February 2022
AERA has announced the appointment of Geoffrey Borman (Arizona State University), A. Brooks Bowden (University of Pennsylvania), Deven Carlson (University of Oklahoma), Amanda Datnow (University of California, San Diego), and Sylvia Hurtado (University of California, Los Angeles) as the new co-editors of Educational Evaluation and Policy Analysis (EEPA) for 2023–2025. This team will succeed co-editors Joseph R. Cimpian (New York University), Julie A. Marsh (University of Southern California), Paco Martorell (University of California, Davis), and Morgan Polikoff (University of Southern California; on leave from EEPA).
“The Journal Publications Committee was impressed with the breadth of this team’s proposal and their well-conceptualized plan for leading and managing the journal,” said AERA Executive Director Felice J. Levine. “In particular, the Committee noted their laudable goal of ‘publishing and disseminating the best evidence that will advance research-based programs, policies, and practices that promote educational equity.’”
The team was appointed by AERA President Na’ilah Suad Nasir. Their appointment followed an extensive search led by the AERA Journal Publications Committee, which is charged with making editorial recommendations to the president. As editors, the new team will begin receiving new manuscripts on July 1, 2022.
The co-editors will be joined by an esteemed group of associate editors that includes Audrey Amrein-Beardsley (Arizona State University), Ayesha Boyce (Arizona State University), Nianbo Dong (The University of North Carolina at Chapel Hill), Jason Snipes (WestEd), and Maria T. Tatto (Arizona State University).
EEPA publishes manuscripts of theoretical or practical interest to those engaged in educational evaluation or policy analysis, including economic, demographic, financial, and political analyses of education policies, and significant meta-analyses or syntheses that address issues of current concern. The journal seeks high-quality research on how reforms and interventions affect educational outcomes; research on how multiple educational policy and reform initiatives support or conflict with each other; and research that informs pending changes in educational policy at the federal, state, and local levels, demonstrating an effect on early childhood through early adulthood.
About the Co-Editors
Geoffrey D. Borman is the Alice Wiley Snell Endowed Professor at Arizona State University. He is an AERA Fellow and the recipient of numerous awards, including the National Academy of Education Postdoctoral Fellowship Award, the AERA Raymond Cattell Early Career Award, the AERA Review of Research Award, and the AERA Palmer O. Johnson Memorial Award. Borman's main substantive research interests focus on policies and practices to address educational inequality and his methodological background includes directing multiple Institute of Education Sciences Ph.D. training programs in causal inference and interdisciplinary research.

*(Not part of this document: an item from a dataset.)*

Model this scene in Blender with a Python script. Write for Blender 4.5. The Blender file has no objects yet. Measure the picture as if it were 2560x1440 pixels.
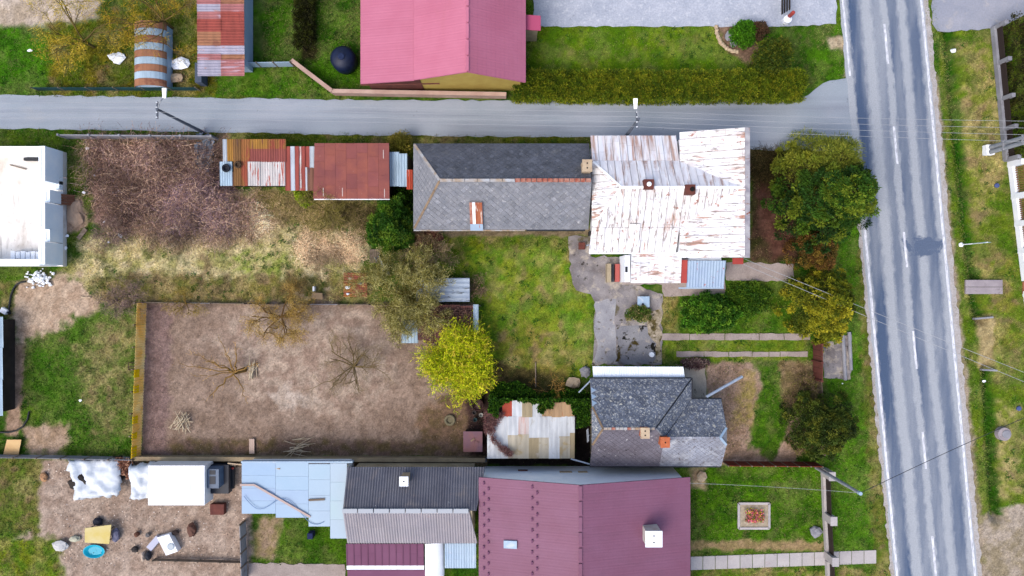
import bpy, bmesh, math, random
import numpy as np
from mathutils import Vector, Matrix

# ------------------------------------------------------------------ camera, world, sun, exposure
H, S = 55.0, 34.0                      # camera height in metres, photo pixels per metre on the ground
sc = bpy.context.scene
cam = bpy.data.cameras.new('camera'); camo = bpy.data.objects.new('camera', cam)
sc.collection.objects.link(camo); camo.location = (0, 0, H); camo.rotation_euler = (0, 0, 0)
cam.angle = 2 * math.atan(1280 / S / H); cam.clip_start = 1; cam.clip_end = 2000
sc.camera = camo
SUN_EL, SUN_AZ = 56.0, 228.0           # degrees; azimuth clockwise from north (image up)
w = bpy.data.worlds.new('World'); sc.world = w; w.use_nodes = True
nt = w.node_tree; bg = nt.nodes['Background']
sky = nt.nodes.new('ShaderNodeTexSky'); sky.sky_type = 'NISHITA'; sky.sun_disc = False
sky.sun_elevation = math.radians(SUN_EL); sky.sun_rotation = math.radians(SUN_AZ)
sky.dust_density = 3.5; sky.air_density = 1.0; sky.ozone_density = 0.0
nt.links.new(sky.outputs[0], bg.inputs[0]); bg.inputs[1].default_value = 0.15
sl = bpy.data.lights.new('sun', 'SUN'); slo = bpy.data.objects.new('sun', sl); sc.collection.objects.link(slo)
sl.energy = 0.85; sl.angle = math.radians(35); sl.color = (1.0, 0.97, 0.93)
az, el = math.radians(SUN_AZ), math.radians(SUN_EL)
sdir = Vector((math.sin(az) * math.cos(el), math.cos(az) * math.cos(el), math.sin(el)))
slo.rotation_euler = sdir.to_track_quat('Z', 'Y').to_euler(); slo.location = (0, 0, 80)
sc.view_settings.view_transform = 'Standard'; sc.view_settings.look = 'None'
sc.view_settings.exposure = 1.02; sc.view_settings.gamma = 1.0
sc.render.engine = 'CYCLES'
sc.cycles.max_bounces = 5; sc.cycles.diffuse_bounces = 3; sc.cycles.glossy_bounces = 2

# ------------------------------------------------------------------ helpers
R = random.Random(11); RNG = np.random.default_rng(11)
COL = sc.collection
EX = 1.9                              # picture value of a level surface = its albedo times this

def lin(v):
    v = v / 255.0
    return v / 12.92 if v <= 0.04045 else ((v + 0.055) / 1.055) ** 2.4
def C(r, g, b):
    return tuple(min(0.86, lin(x) / EX) for x in (r, g, b))
def W(r, g, b):                         # white paint and render keep their real reflectance
    return tuple(lin(x) * 0.86 for x in (r, g, b))
def P(px, py, z=0.0):
    k = (H - z) / (H * S)
    return Vector(((px - 1280) * k, (720 - py) * k, z))
def X(px, z=0.0): return (px - 1280) * (H - z) / (H * S)
def Y(py, z=0.0): return (720 - py) * (H - z) / (H * S)

class NB:
    """small node-tree writer"""
    def __init__(s, name):
        s.m = bpy.data.materials.new(name); s.m.use_nodes = True
        s.t = s.m.node_tree; s.n = s.t.nodes; s.b = s.n['Principled BSDF']
    def new(s, typ, **kw):
        n = s.n.new(typ)
        for k, v in kw.items(): setattr(n, k, v)
        return n
    def link(s, a, b): s.t.links.new(a, b)
    def pos(s):
        return s.new('ShaderNodeNewGeometry').outputs['Position']
    def noise(s, scale, detail=4, rough=0.6, dist=0.0, off=(0, 0, 0)):
        mp = s.new('ShaderNodeMapping'); s.link(s.pos(), mp.inputs[0])
        mp.inputs['Scale'].default_value = scale if isinstance(scale, tuple) else (scale,) * 3
        mp.inputs['Location'].default_value = off
        nz = s.new('ShaderNodeTexNoise'); s.link(mp.outputs[0], nz.inputs['Vector'])
        nz.inputs['Scale'].default_value = 1; nz.inputs['Detail'].default_value = detail
        nz.inputs['Roughness'].default_value = rough; nz.inputs['Distortion'].default_value = dist
        return nz.outputs['Fac']
    def rng(s, v, lo, hi, a=0.0, b=1.0):
        r = s.new('ShaderNodeMapRange'); s.link(v, r.inputs[0])
        for i, x in zip((1, 2, 3, 4), (lo, hi, a, b)): r.inputs[i].default_value = x
        return r.outputs[0]
    def math(s, op, a, b=None):
        n = s.new('ShaderNodeMath', operation=op)
        for i, x in enumerate((a, b)):
            if x is None: continue
            if isinstance(x, (int, float)): n.inputs[i].default_value = x
            else: s.link(x, n.inputs[i])
        return n.outputs[0]
    def mix(s, f, a, b, mode='MIX'):
        n = s.new('ShaderNodeMix', data_type='RGBA', blend_type=mode)
        if isinstance(f, (int, float)): n.inputs[0].default_value = f
        else: s.link(f, n.inputs[0])
        for i, x in ((6, a), (7, b)):
            if isinstance(x, tuple): n.inputs[i].default_value = (*x[:3], 1)
            else: s.link(x, n.inputs[i])
        return n.outputs[2]

def mat(name, base, var=None, layers=(), rough=0.85, bump=0.0, bscale=15.0, rand=0.0, spec=0.25,
        attr=False, grain=0.12, gscale=25.0, metal=0.0, transl=0.0):
    b = NB(name)
    if attr:
        a = b.new('ShaderNodeAttribute', attribute_name='Col'); col = a.outputs['Color']
    else:
        col = tuple(base)
    if var:
        col = b.mix(b.rng(b.noise(var[1], 5), 0.35, 0.65), col, tuple(var[0]))
    for i, L in enumerate(layers):        # (colour, scale, lo, hi[, detail, distortion, max])
        det = L[4] if len(L) > 4 else 5
        dis = L[5] if len(L) > 5 else 0.6
        mx = L[6] if len(L) > 6 else 1.0
        f = b.rng(b.noise(L[1], det, 0.62, dis, (i * 7.3 + 3, i * 3.1, i * 5.7)), L[2], L[3], 0, mx)
        col = b.mix(f, col, tuple(L[0]))
    if grain:
        g = b.rng(b.noise(gscale, 3, 0.7), 0.25, 0.75, 1 - grain, 1 + grain)
        vec = b.new('ShaderNodeCombineColor')
        for i in range(3): b.link(g, vec.inputs[i])
        col = b.mix(1.0, col, vec.outputs[0], 'MULTIPLY')
    if rand:
        oi = b.new('ShaderNodeObjectInfo')
        r = b.rng(oi.outputs['Random'], 0, 1, 1 - rand, 1 + rand)
        vec = b.new('ShaderNodeCombineColor')
        for i in range(3): b.link(r, vec.inputs[i])
        col = b.mix(1.0, col, vec.outputs[0], 'MULTIPLY')
    if isinstance(col, tuple): b.b.inputs['Base Color'].default_value = (*col[:3], 1)
    else: b.link(col, b.b.inputs['Base Color'])
    b.b.inputs['Roughness'].default_value = rough
    b.b.inputs['Metallic'].default_value = metal
    b.b.inputs['Specular IOR Level'].default_value = spec
    if bump:
        bn = b.new('ShaderNodeBump'); bn.inputs['Strength'].default_value = bump; bn.inputs['Distance'].default_value = 0.04
        b.link(b.noise(bscale, 5), bn.inputs['Height']); b.link(bn.outputs[0], b.b.inputs['Normal'])
    if transl:
        tr = b.new('ShaderNodeBsdfTranslucent'); mx = b.new('ShaderNodeMixShader'); mx.inputs[0].default_value = transl
        out = b.n['Material Output']
        if isinstance(col, tuple): tr.inputs[0].default_value = (*col[:3], 1)
        else: b.link(col, tr.inputs[0])
        b.link(b.b.outputs[0], mx.inputs[1]); b.link(tr.outputs[0], mx.inputs[2]); b.link(mx.outputs[0], out.inputs[0])
    return b.m

# ---- objects
def tag(o, label, cat=None, group=None, kind=None):
    o['label'] = label
    if cat: o['category'] = cat
    if group: o['group'] = group
    if kind: o['kind'] = kind
    return o
def thing(name, label, cat, loc=(0, 0, 0), group=None):
    o = bpy.data.objects.new(name, None); COL.objects.link(o); o.location = loc
    o.empty_display_size = 0.3
    return tag(o, label, cat, group)
def adopt(o, parent):
    if parent is not None:
        o.parent = parent
        if parent.type == 'EMPTY':
            o.matrix_parent_inverse = Matrix.Translation(-Vector(parent.location))
    return o
def link(name, me, m, parent=None):
    o = bpy.data.objects.new(name, me); COL.objects.link(o)
    if m and not me.materials: me.materials.append(m)
    return adopt(o, parent)

class MB:
    def __init__(s): s.v = []; s.f = []
    def add(s, vs, fs):
        n = len(s.v); s.v += [tuple(p) for p in vs]; s.f += [tuple(i + n for i in f) for f in fs]; return s
    def box(s, x0, x1, y0, y1, z0, z1):
        if x0 > x1: x0, x1 = x1, x0
        if y0 > y1: y0, y1 = y1, y0
        return s.add([(x0, y0, z0), (x1, y0, z0), (x1, y1, z0), (x0, y1, z0), (x0, y0, z1), (x1, y0, z1), (x1, y1, z1), (x0, y1, z1)],
                     [(3, 2, 1, 0), (4, 5, 6, 7), (0, 1, 5, 4), (1, 2, 6, 5), (2, 3, 7, 6), (3, 0, 4, 7)])
    def prism(s, pts, d):
        pts = [Vector(p) for p in pts]; d = Vector(d); n = len(pts)
        nrm = Vector((0, 0, 0))
        for i in range(n): nrm += pts[i].cross(pts[(i + 1) % n])
        if nrm.dot(d) < 0: pts.reverse()
        vs = pts + [p + d for p in pts]
        fs = [tuple(reversed(range(n))), tuple(range(n, 2 * n))] + [(i, (i + 1) % n, n + (i + 1) % n, n + i) for i in range(n)]
        return s.add(vs, fs)
    def bar(s, a, b, w, h=None, up=(0, 0, 1)):
        a = Vector(a); b = Vector(b); h = w if h is None else h
        t = (b - a).normalized(); up = Vector(up)
        if abs(t.dot(up)) > 0.95: up = Vector((0, 1, 0))
        sd = t.cross(up).normalized() * w / 2; u = sd.cross(t).normalized() * h / 2
        return s.prism([a - sd - u, a + sd - u, a + sd + u, a - sd + u], b - a)
    def tube(s, pts, r, n=8, cap=True):
        pts = [Vector(p) for p in pts]; k = len(pts); rs = r if isinstance(r, (list, tuple)) else [r] * k
        vs, fs = [], []
        for i, p in enumerate(pts):
            t = (pts[min(i + 1, k - 1)] - pts[max(i - 1, 0)]).normalized()
            a = t.orthogonal().normalized() if i == 0 else (a - t * a.dot(t)).normalized()
            c = t.cross(a)
            for j in range(n):
                q = 2 * math.pi * j / n; vs.append(p + (a * math.cos(q) + c * math.sin(q)) * rs[i])
        for i in range(k - 1):
            for j in range(n):
                fs.append((i * n + j, i * n + (j + 1) % n, (i + 1) * n + (j + 1) % n, (i + 1) * n + j))
        if cap: fs += [tuple(reversed(range(n))), tuple(range((k - 1) * n, k * n))]
        return s.add(vs, fs)
    def lathe(s, c, prof, n=20):
        c = Vector(c); vs, fs = [], []; k = len(prof)
        for (r, z) in prof:
            for j in range(n):
                q = 2 * math.pi * j / n; vs.append(c + Vector((r * math.cos(q), r * math.sin(q), z)))
        for i in range(k - 1):
            for j in range(n): fs.append((i * n + j, i * n + (j + 1) % n, (i + 1) * n + (j + 1) % n, (i + 1) * n + j))
        fs += [tuple(reversed(range(n))), tuple(range((k - 1) * n, k * n))]
        return s.add(vs, fs)
    def blob(s, c, r, seed=0, n=7, m=5, sq=(1, 1, 1), jit=0.25):
        rr = random.Random(seed); vs = [Vector(c) + Vector((0, 0, -r * sq[2]))]; fs = []
        for i in range(1, m):
            a = -math.pi / 2 + math.pi * i / m
            for j in range(n):
                q = 2 * math.pi * j / n; k = r * (1 + rr.uniform(-jit, jit))
                vs.append(Vector(c) + Vector((k * math.cos(a) * math.cos(q) * sq[0], k * math.cos(a) * math.sin(q) * sq[1], k * math.sin(a) * sq[2])))
        vs.append(Vector(c) + Vector((0, 0, r * sq[2])))
        for j in range(n):
            fs.append((0, 1 + (j + 1) % n, 1 + j))
            for i in range(m - 2):
                a0 = 1 + i * n; fs.append((a0 + j, a0 + (j + 1) % n, a0 + n + (j + 1) % n, a0 + n + j))
            fs.append((len(vs) - 1, 1 + (m - 2) * n + j, 1 + (m - 2) * n + (j + 1) % n))
        return s.add(vs, fs)
    def mesh(s, name):
        me = bpy.data.meshes.new(name); me.from_pydata(s.v, [], s.f); me.validate(); me.update(); return me
    def build(s, name, m, parent=None, smooth=False):
        me = s.mesh(name)
        if smooth: me.shade_smooth()
        return link(name, me, m, parent)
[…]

A. Brooks Bowden is an assistant professor in the Education Policy Division at the Graduate School of Education at the University of Pennsylvania, where she also serves as the director of the Center for Benefit-Cost Studies of Education. She is an expert in program evaluation and economic analysis, focusing on applications and the methodology of the ingredients method to conduct cost-effectiveness analyses. Her research examines approaches that address the whole child by providing supplemental support and resources through partnerships with parents/caregivers, volunteer tutors, and community organizations. She serves as associate editor at the American Journal of Evaluation and is a current board member of EEPA.
Deven Carlson is associate director for education at the Institute for Public Policy Research and Analysis, Presidential Research Professor, and associate professor of political science at the University of Oklahoma. Carlson's research agenda explores the operations of public policies and analyzes their effects on political, social, and economic outcomes of interest. He is currently working on several projects, including the effects of the socioeconomic desegregation policy operated by the Wake County Public School System and the effects of need-based financial aid on students’ future labor market outcomes.
Amanda Datnow is professor and Chancellor’s Associates Endowed Chair in the Department of Education Studies and associate dean of the Division of Social Sciences at the University of California, San Diego. Her research focuses on educational reform and policy, particularly with regard to issues of equity and the professional lives of educators. Over the past decade, she has conducted numerous studies examining the use of data for instructional improvement, teacher collaboration, and leadership, as well as projects aimed at transformative educational change.
Sylvia Hurtado is a professor at the UCLA School of Education and Information Studies, in the Division of Higher Education and Organizational Change. She has written extensively on the campus racial climate, improving STEM pathways for underrepresented groups, and equity and diversity in higher education. She has conducted longitudinal survey research on college students, and more recently conducts evaluative work on STEM interventions and institutional change, using case study and mixed methods designs. She received the 2015 Exemplary Research Achievement award from AERA Division J, the AERA Social Justice in Education Award in 2018, and was elected to the National Academy in Education in 2019.